Thursday, June 16, 2005

The Jig is Up

Ruben Navarrette Jr. makes an excellent point: "Liberals don't know what to do with nondeferential minorities":

In the minds of many liberal Democrats, Hispanics and African Americans must seem to come in only two varieties: deferential or defective. And according to one angry caller — who was, from the sound of it, perfectly at home in a blue state — I fall into the second category. "I think you're deluded," he said, "and maybe insane."
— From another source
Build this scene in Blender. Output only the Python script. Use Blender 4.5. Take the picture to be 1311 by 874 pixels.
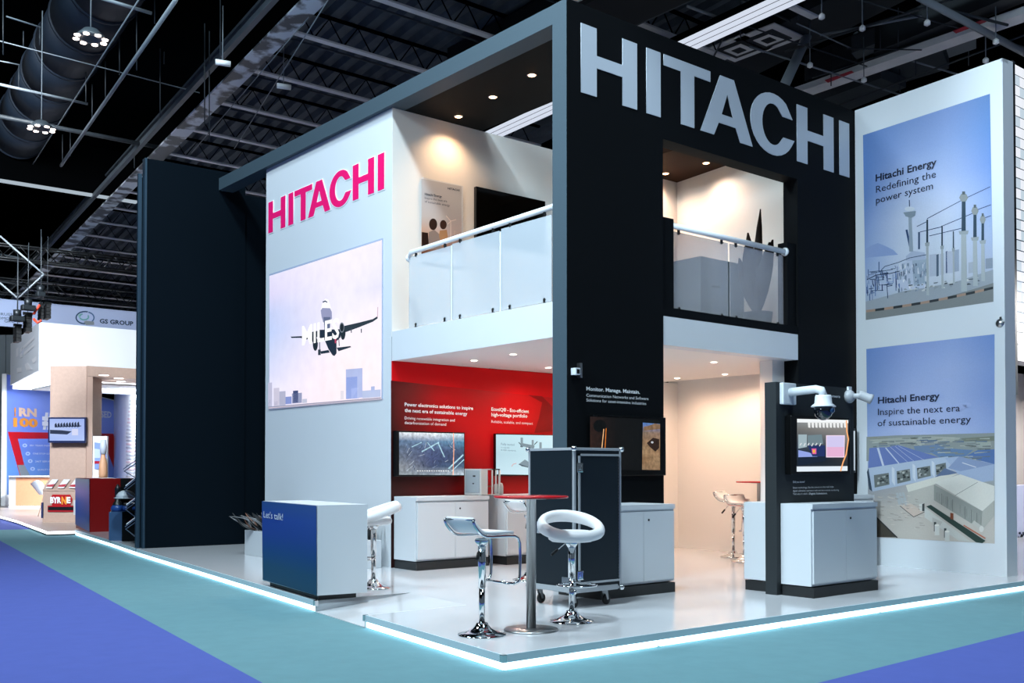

I'm just guessing, but something tells me the caller would probably say the same thing about Janice Rogers Brown, who two years ago was nominated by President Bush to fill a vacancy on the United States Court of Appeals for the District of Columbia Circuit. Last week, Brown was finally confirmed but not before Senate Democrats and their accomplices in left-leaning advocacy groups such as People for the American Way did their best to try to paint this black conservative and California Supreme Court chief justice as an "extremist" whose views are outside the mainstream.

Translation: Brown doesn't defer to liberals. So she must be defective.
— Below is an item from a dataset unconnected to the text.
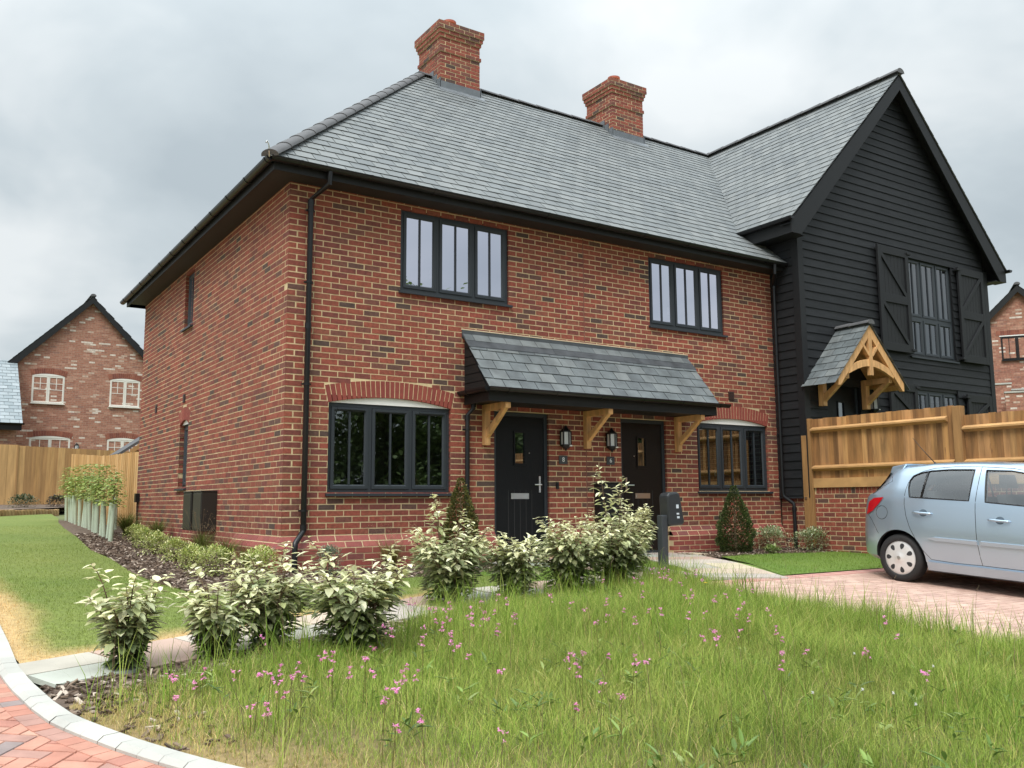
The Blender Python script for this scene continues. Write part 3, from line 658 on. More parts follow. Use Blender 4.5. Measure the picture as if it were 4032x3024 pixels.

Uh-oh. The jig is up. Minorities are starting to understand how the Democratic mind seems to work.

Just as they can't do much to stop Bush from appointing Hispanics and African Americans to top positions in the Cabinet and in the federal courts, something that further frightens and frustrates liberal Democrats. And when Democrats oppose these nominees, it's usually not because of who these nominees are or even because of what they believe. Rather, it's because of what they represent and what it means in the grand scheme. Just look at the line that was being advanced by Sen. Barbara Boxer of California.

"Her life story is amazing. It is remarkable," Boxer said of the California jurist as the Senate was debating Brown's nomination. "What I don't like is what she is doing to other people's lives. Her story is amazing, but for whatever reason, she is hurting the people of this country, particularly, right now, in my state."
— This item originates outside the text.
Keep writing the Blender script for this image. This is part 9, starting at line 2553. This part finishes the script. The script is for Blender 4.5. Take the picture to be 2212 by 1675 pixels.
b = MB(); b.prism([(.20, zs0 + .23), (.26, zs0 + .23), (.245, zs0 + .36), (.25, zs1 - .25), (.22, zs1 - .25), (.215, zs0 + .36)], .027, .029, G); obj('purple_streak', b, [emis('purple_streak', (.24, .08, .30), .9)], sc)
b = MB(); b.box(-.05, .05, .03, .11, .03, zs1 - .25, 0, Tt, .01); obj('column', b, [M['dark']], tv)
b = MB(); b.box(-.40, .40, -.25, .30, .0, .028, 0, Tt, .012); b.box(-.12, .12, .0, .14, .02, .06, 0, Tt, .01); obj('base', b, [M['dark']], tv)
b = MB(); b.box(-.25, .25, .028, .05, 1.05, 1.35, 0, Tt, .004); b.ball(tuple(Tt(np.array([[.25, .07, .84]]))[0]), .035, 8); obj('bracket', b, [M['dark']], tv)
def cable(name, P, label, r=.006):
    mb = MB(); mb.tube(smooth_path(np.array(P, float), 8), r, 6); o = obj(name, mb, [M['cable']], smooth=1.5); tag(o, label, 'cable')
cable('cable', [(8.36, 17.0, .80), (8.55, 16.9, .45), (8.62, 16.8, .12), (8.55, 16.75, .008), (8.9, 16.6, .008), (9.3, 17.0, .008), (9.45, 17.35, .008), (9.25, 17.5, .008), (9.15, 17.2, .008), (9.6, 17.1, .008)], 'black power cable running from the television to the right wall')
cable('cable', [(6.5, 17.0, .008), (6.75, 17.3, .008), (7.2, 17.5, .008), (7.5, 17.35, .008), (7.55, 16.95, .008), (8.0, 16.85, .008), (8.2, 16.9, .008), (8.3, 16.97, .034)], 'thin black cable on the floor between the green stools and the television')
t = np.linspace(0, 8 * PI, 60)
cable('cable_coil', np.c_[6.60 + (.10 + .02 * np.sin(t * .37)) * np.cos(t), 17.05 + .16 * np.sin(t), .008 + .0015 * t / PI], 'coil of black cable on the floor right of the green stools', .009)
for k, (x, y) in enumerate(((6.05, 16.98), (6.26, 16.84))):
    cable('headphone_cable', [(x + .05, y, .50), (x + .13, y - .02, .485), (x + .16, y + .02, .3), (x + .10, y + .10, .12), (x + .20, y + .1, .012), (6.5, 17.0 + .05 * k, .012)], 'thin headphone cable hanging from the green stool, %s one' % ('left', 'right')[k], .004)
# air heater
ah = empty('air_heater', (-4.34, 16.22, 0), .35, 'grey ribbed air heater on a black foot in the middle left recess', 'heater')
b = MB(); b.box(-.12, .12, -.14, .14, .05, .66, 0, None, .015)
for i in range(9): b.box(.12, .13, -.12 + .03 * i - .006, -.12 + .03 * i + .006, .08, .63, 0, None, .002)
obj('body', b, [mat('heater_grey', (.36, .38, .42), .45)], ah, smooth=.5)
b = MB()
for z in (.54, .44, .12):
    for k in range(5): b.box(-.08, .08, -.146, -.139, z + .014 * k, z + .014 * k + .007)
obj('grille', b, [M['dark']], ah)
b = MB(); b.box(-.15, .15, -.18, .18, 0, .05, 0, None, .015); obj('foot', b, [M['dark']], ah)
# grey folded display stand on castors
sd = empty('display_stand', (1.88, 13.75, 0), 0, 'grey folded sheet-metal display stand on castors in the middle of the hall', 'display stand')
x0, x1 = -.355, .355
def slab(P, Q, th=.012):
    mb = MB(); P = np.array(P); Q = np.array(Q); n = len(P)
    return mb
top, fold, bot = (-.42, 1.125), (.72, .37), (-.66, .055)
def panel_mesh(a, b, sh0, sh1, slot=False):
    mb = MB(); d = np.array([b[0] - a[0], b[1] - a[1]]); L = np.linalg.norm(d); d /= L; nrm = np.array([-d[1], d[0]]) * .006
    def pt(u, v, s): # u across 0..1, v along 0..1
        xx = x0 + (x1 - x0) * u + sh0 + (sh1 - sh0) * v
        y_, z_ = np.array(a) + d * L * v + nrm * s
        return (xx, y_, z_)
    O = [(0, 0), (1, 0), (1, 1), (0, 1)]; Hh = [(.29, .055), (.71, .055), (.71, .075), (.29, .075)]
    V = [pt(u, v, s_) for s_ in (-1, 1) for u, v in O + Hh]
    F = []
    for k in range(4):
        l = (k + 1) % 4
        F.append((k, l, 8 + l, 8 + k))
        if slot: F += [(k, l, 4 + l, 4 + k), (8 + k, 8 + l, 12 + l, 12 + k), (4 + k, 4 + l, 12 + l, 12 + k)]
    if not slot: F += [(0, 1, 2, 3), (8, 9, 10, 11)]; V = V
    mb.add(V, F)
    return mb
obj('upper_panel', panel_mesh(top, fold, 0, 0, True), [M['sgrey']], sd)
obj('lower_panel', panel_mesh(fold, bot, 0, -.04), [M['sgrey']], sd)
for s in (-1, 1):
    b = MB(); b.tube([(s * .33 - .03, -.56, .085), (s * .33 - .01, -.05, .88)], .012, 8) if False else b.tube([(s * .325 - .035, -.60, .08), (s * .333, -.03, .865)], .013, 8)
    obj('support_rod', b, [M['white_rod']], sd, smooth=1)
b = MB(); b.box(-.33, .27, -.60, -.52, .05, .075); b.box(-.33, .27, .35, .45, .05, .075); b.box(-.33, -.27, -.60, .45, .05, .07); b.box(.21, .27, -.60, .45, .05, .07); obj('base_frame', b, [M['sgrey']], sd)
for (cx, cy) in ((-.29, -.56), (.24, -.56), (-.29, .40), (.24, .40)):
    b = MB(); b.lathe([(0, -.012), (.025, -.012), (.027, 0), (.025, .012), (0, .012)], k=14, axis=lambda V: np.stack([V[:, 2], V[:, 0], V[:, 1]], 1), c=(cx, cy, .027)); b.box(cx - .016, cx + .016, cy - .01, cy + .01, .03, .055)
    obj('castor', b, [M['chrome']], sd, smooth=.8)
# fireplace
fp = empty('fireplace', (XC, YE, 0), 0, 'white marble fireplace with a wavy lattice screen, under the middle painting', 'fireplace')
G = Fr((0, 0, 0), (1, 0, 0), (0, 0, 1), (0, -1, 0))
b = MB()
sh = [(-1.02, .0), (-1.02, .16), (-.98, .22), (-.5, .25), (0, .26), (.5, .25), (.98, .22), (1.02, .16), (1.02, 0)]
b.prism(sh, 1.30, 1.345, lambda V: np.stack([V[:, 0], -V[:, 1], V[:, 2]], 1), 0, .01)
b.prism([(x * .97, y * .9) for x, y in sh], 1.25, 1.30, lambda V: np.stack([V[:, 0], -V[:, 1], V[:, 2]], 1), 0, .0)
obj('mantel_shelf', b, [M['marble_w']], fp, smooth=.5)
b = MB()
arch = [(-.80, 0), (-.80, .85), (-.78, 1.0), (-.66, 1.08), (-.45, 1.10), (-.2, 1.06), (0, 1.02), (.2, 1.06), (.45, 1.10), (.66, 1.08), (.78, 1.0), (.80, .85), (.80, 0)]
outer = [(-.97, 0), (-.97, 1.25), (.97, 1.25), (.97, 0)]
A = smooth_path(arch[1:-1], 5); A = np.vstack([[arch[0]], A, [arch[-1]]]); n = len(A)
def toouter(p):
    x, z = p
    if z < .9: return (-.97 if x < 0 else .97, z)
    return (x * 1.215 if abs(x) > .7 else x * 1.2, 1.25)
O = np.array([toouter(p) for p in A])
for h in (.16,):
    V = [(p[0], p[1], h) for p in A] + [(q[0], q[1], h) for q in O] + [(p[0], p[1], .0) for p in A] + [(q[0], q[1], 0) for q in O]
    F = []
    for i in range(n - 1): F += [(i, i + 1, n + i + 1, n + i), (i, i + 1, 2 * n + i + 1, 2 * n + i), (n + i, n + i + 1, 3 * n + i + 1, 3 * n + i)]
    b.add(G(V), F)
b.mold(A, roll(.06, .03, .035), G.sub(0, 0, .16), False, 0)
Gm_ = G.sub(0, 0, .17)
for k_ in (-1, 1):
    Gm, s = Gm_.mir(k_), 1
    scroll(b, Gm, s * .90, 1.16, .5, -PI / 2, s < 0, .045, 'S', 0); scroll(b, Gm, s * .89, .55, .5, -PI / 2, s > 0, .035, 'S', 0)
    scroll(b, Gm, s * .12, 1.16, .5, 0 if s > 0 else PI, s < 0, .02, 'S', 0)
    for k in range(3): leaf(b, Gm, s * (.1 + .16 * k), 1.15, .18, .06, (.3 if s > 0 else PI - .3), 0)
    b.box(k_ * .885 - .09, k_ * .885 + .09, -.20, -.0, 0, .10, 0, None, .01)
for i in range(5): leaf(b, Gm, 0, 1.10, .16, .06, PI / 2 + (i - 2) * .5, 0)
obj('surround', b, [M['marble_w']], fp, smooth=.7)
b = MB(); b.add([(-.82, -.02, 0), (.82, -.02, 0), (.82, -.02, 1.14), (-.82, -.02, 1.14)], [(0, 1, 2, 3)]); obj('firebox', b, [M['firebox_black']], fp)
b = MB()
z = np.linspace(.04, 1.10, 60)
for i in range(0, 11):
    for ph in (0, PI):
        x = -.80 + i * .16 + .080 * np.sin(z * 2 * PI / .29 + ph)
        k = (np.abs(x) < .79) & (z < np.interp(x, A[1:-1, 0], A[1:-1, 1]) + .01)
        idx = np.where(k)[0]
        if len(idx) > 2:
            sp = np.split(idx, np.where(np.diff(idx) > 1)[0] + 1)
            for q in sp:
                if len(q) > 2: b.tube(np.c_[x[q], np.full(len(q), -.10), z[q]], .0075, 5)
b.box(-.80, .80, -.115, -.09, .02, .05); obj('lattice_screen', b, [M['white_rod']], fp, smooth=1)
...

So this is the Democrats' dilemma. How are they supposed to market themselves to minorities as the one-and-only party of opportunity when Bush is putting nonwhite faces in high places? Better to try to paint the Republican Party as a restricted club, as Democratic Party Chairman Howard Dean did recently when he described the GOP as "pretty much a white Christian party." And minority Republicans as aberrations.


Condi Rice? Alberto Gonzalez? Janice Rogers Brown? Miguel Estrada? What concerns Democrats is that these guys aren't the right kind of minorities. They're defective. They're extremist. They're eeeeevil. They're....Republican.